What makes Adam, well “Adam”

Since I was much younger, I have always considered myself to be a “communicator.”

My first experience with the communication industry was when I was 12 years old, writing articles for the “teen” section of the Fort Worth Star-Telegram, “Class-Acts.”  “Class-Acts” was an insert that came with the paper every Tuesday, chalked full of interesting writings by young journalists covering topics from “What to wear to Prom,” “A Day with the Fort Worth Brahmas Hockey Team,” reviews of the latest Blink-182 CD and everything in between.  Not only was the staff as much of a cultural melting pot as the articles that we compiled, but we tried to bring fun journalism to to “Tweenage” masses.
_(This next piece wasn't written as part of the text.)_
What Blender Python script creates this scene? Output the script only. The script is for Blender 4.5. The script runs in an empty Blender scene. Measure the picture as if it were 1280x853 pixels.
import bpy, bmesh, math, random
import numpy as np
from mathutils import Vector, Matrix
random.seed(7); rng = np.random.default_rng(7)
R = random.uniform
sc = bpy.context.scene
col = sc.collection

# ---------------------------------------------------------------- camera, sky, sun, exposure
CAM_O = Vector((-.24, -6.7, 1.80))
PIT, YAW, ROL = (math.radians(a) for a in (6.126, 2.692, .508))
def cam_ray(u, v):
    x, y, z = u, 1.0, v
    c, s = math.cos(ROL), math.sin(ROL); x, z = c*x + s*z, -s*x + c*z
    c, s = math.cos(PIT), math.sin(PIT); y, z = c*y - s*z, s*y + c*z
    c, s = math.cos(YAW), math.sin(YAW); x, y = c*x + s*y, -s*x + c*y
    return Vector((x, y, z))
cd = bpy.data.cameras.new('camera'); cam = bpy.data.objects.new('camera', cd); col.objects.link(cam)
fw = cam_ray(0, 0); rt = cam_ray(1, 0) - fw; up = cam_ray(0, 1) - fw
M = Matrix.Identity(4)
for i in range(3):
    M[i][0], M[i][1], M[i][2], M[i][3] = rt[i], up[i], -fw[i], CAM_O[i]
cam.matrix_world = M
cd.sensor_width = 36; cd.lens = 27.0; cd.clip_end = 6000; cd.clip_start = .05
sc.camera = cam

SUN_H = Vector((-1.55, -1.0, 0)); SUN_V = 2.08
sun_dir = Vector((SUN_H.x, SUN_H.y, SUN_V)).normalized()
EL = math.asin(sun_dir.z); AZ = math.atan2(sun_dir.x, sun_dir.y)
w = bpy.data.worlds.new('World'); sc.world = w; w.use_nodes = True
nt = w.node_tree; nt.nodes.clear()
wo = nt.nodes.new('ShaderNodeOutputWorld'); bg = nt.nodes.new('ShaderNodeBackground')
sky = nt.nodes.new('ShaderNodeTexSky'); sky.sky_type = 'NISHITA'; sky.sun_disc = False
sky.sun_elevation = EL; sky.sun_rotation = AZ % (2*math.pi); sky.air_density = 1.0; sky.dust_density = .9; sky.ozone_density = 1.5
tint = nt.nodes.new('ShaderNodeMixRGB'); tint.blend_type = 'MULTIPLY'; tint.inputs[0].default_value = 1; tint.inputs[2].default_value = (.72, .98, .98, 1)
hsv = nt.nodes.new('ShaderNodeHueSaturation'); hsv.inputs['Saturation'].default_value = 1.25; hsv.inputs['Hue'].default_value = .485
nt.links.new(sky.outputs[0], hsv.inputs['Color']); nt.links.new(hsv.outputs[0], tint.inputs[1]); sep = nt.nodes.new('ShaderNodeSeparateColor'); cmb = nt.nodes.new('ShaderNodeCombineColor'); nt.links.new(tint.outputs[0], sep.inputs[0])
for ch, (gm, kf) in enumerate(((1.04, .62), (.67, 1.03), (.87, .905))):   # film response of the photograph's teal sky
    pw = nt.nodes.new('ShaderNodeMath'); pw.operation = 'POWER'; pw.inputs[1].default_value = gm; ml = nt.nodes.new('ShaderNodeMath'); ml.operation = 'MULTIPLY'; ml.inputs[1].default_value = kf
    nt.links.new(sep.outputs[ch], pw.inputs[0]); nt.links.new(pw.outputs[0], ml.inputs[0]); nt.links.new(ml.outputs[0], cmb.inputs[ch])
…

I remember being on a part of that staff and thinking, “I could do this for the rest of my life!”

Leaving the microcasm that I called home, Ft. Worth, Texas, and moving to Mobile, Alabama, I have been able to assess what I really want to do with my life, and more importantly my career.  My skills have been sharpened as a media seller, a newspaper section editor, a journalist and an advertiser: but what DO I want to do?

“What” I am going to do with my life is not nearly as important as “how” I want to do it, however.

Since entering adulthood, I have not only learned how to let the petty problems fall to my side, but I have also learned the importance of a job well done.

A wise man, once said, “Buy cheap, pay twice.” This is a saying that I feel can be applied not only to merchandise, but to one’s work ethic and customer relations as well.

Just like artisan made fabrics, cars or cuisine, beauty does not mean having a lack of flaws.  The flaws that I possess may not make me perfect, but they cause me to correct them daily.

After all, what’s the point of being perfect if we never work on bettering ourselves.